BICROSS breaks through the current monolingual limitation by shifting the discipline’s focus to the overall New Testament tradition. Accepting the possibility that each variant reading could have had its potential source in a reading from a different language tradition and may likewise have caused a dependent reading in any of the other language traditions breaks new ground. The project’s bold and pioneering cross-language approach brings a fresh perspective to the discipline’s current search for new paradigmatic concepts to explain the relations of New Testament readings and manuscripts at large. BICROSS develops specific digital tools to process the vast and linguistically complicated manuscript data in order to pioneer an examination of the entire New Testament bilingual tradition on a larger scale than has ever been possible. The results will provide new insights into the formation and transmission of New Testament texts and will influence the understanding of historical, cultural and linguistic exchange in the East and West.
The BICROSS project is situated at a crucial moment in the history of textual criticism. Traditional concepts to explain the great variety of variant readings have outlived their usefulness, even more as they have been based on a small selection of data.

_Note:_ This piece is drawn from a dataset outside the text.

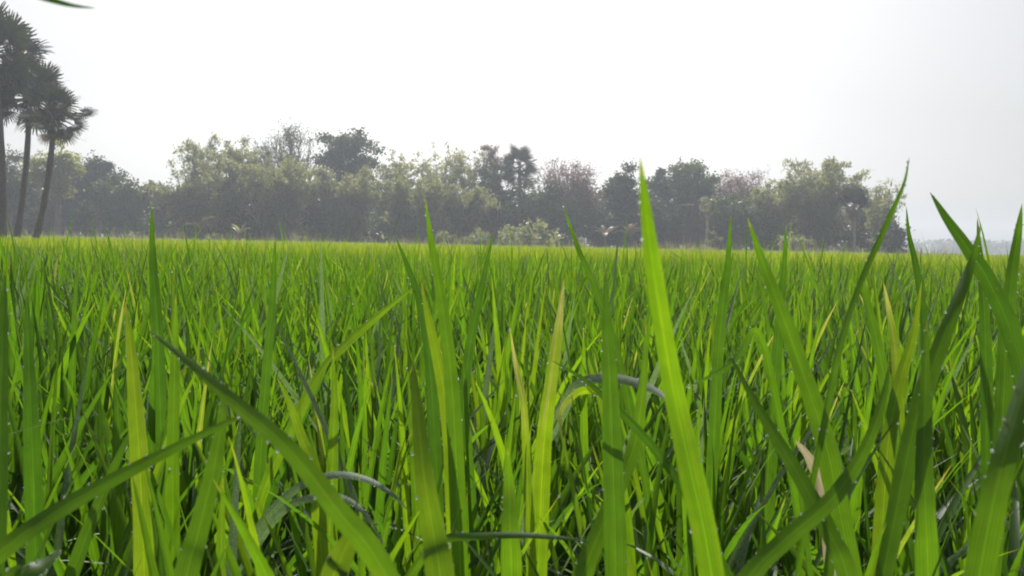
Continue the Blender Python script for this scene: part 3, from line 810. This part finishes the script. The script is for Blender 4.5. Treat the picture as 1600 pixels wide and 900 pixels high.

The discipline is in need of alternative concepts to address the challenging multilingual and heavily contaminated manuscript tradition. Monolingual limitations in the study of multilingual traditions such as the Bible were valuable while tools and resources were limited to analogue forms. The possibilities in a digital age, however, call for a more appropriate simultaneous study of the material. With its specific focus on cross-language biblical texts the project will strongly contribute to the current paradigmatic shift and promote its progress. By adding the consideration of possible multilingual horizontal textual interaction aims to inform the understanding of the textual history of the New Testament with the potential to provide a new paradigmatic shift in the study of New Testament manuscripts from a monolingual focus to a full multilingual perspective.